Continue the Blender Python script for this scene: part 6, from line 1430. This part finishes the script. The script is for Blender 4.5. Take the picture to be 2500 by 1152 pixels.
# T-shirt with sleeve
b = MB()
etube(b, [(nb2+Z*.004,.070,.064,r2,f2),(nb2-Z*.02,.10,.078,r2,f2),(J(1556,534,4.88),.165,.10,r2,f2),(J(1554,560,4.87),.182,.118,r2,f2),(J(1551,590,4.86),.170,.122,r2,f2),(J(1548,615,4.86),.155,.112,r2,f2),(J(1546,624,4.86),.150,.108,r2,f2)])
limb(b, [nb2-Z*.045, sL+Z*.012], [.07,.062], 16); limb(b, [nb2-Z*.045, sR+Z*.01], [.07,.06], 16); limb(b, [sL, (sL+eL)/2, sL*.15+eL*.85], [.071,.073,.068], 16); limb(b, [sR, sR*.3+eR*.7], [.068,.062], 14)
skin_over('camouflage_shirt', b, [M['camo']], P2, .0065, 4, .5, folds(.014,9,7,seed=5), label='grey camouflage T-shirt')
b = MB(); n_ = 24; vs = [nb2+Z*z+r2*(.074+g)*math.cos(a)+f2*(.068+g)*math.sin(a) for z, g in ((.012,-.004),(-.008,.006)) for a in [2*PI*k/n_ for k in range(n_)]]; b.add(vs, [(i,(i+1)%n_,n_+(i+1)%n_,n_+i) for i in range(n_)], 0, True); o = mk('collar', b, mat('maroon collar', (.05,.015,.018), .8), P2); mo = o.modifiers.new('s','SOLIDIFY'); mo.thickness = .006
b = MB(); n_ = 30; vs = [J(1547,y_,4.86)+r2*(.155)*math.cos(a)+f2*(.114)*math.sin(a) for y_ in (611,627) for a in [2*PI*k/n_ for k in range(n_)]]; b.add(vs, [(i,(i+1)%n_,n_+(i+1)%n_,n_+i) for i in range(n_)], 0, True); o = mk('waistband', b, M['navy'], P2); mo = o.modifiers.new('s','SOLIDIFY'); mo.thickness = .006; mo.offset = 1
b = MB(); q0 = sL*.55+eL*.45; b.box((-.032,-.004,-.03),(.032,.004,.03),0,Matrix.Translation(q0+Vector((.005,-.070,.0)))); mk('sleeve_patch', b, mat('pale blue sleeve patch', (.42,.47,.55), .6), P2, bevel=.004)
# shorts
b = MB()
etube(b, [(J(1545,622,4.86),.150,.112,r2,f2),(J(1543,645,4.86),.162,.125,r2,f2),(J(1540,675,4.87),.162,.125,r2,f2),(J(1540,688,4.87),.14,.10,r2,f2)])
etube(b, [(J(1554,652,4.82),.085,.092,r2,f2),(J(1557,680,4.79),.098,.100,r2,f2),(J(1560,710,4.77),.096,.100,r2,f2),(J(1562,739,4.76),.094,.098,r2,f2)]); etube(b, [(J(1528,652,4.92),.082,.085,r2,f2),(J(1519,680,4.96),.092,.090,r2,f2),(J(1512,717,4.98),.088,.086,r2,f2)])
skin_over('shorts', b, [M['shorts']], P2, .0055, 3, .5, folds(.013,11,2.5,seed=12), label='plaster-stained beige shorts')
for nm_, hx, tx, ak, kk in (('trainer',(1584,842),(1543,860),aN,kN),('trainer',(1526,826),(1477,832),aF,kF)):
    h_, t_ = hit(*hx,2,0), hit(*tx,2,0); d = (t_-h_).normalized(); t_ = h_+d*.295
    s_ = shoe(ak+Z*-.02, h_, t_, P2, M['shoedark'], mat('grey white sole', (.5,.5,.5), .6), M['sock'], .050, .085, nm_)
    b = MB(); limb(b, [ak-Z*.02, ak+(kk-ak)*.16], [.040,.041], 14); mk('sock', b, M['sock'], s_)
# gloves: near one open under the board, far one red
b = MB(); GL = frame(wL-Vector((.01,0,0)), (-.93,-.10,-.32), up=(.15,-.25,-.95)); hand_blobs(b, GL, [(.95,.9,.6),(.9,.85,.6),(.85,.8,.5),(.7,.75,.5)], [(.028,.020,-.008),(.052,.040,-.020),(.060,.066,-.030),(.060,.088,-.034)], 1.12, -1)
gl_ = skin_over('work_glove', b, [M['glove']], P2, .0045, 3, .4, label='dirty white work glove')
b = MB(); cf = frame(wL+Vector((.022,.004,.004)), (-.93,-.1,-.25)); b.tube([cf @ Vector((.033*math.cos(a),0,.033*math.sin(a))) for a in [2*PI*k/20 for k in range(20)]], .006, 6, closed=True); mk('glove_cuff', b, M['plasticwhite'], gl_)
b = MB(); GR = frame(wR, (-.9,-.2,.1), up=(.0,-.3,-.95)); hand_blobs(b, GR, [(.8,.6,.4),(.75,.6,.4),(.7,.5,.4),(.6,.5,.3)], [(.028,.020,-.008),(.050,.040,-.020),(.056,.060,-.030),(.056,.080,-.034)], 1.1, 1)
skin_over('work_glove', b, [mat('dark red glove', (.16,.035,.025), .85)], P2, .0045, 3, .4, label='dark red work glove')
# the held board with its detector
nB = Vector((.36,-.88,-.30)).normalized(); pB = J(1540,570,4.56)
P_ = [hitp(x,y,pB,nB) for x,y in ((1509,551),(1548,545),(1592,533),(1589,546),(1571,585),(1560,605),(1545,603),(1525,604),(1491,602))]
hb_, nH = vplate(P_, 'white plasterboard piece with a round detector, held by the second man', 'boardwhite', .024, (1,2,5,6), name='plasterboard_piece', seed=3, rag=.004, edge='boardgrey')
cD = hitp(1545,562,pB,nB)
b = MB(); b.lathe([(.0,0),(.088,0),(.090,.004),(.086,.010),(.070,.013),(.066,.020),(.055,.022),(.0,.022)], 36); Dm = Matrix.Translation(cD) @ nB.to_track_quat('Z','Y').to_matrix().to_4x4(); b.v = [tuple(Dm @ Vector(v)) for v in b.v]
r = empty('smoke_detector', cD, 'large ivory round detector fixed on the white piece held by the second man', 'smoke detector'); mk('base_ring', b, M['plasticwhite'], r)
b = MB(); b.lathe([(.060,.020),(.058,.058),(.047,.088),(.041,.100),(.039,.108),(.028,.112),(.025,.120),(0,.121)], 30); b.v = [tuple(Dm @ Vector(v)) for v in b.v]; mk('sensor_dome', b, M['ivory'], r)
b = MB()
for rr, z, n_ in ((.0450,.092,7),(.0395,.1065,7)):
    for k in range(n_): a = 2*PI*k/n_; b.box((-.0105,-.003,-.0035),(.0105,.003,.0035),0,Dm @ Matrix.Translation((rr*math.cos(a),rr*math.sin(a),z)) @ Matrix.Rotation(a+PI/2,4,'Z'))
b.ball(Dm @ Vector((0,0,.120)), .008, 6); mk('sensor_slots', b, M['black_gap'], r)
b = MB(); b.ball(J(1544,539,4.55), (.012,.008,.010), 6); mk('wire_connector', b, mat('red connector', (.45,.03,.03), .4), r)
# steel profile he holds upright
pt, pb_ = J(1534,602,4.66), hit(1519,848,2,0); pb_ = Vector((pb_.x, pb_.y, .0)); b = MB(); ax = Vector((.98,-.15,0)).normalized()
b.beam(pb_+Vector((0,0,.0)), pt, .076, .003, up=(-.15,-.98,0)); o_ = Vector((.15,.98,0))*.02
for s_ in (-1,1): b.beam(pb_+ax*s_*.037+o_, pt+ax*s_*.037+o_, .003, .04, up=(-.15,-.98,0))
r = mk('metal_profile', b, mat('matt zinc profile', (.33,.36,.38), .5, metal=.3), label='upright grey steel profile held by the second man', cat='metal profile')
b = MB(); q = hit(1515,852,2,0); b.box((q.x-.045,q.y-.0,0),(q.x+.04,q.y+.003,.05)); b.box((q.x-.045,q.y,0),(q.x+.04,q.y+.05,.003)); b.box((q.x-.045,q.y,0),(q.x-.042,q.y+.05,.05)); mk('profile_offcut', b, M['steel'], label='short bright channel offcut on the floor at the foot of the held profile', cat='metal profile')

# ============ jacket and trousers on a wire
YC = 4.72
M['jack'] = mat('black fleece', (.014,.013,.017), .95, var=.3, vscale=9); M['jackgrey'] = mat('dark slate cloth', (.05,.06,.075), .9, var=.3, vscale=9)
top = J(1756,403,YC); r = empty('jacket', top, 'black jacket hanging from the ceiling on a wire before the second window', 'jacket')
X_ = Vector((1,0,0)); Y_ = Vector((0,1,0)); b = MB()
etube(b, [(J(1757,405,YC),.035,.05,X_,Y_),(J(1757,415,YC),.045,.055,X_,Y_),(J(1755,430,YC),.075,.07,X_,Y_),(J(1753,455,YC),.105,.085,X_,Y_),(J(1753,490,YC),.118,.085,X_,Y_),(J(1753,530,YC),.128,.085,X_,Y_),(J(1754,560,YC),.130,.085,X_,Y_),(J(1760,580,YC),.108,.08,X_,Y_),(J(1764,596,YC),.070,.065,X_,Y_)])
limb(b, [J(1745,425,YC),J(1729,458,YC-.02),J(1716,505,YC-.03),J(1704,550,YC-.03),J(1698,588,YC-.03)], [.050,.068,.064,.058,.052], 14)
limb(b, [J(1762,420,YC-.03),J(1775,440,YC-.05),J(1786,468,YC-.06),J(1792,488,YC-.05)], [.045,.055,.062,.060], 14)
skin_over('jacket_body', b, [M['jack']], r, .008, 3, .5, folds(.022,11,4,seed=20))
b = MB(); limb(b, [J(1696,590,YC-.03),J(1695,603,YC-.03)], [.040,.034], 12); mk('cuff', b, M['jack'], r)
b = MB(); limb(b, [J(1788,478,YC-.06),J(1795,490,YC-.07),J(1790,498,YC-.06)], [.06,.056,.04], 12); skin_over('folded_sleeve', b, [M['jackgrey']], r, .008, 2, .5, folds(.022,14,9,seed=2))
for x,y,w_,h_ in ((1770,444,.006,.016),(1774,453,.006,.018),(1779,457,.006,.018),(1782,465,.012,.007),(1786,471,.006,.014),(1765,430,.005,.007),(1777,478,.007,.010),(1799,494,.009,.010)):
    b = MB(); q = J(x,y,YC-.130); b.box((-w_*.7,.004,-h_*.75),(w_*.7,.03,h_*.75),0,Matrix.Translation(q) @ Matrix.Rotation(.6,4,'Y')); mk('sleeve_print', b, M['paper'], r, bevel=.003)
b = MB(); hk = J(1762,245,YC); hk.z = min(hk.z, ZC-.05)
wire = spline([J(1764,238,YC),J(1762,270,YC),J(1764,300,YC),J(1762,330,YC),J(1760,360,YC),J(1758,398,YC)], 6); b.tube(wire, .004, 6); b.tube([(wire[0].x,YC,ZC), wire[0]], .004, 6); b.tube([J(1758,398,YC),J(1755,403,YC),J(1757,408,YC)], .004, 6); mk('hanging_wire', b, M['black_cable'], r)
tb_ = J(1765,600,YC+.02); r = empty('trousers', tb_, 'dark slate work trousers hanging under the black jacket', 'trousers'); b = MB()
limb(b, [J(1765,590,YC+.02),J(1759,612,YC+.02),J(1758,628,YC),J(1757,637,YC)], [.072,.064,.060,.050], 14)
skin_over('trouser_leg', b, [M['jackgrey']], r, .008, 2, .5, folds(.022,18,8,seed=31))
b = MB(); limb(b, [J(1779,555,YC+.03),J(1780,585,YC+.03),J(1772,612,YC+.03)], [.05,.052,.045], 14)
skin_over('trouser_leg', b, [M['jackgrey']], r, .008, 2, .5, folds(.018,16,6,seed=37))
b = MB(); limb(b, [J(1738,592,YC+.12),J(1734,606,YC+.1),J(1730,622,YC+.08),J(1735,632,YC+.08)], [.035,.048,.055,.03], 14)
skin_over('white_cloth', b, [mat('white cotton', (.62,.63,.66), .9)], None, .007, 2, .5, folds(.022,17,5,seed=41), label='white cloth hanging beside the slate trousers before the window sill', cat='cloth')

######

(What you will do) Check each line above for the string "from" and show the ones that have it.

(Worked answer)
Continue the Blender Python script for this scene: part 6, from line 1430. This part finishes the script. The script is for Blender 4.5. Take the picture to be 2500 by 1152 pixels.
top = J(1756,403,YC); r = empty('jacket', top, 'black jacket hanging from the ceiling on a wire before the second window', 'jacket')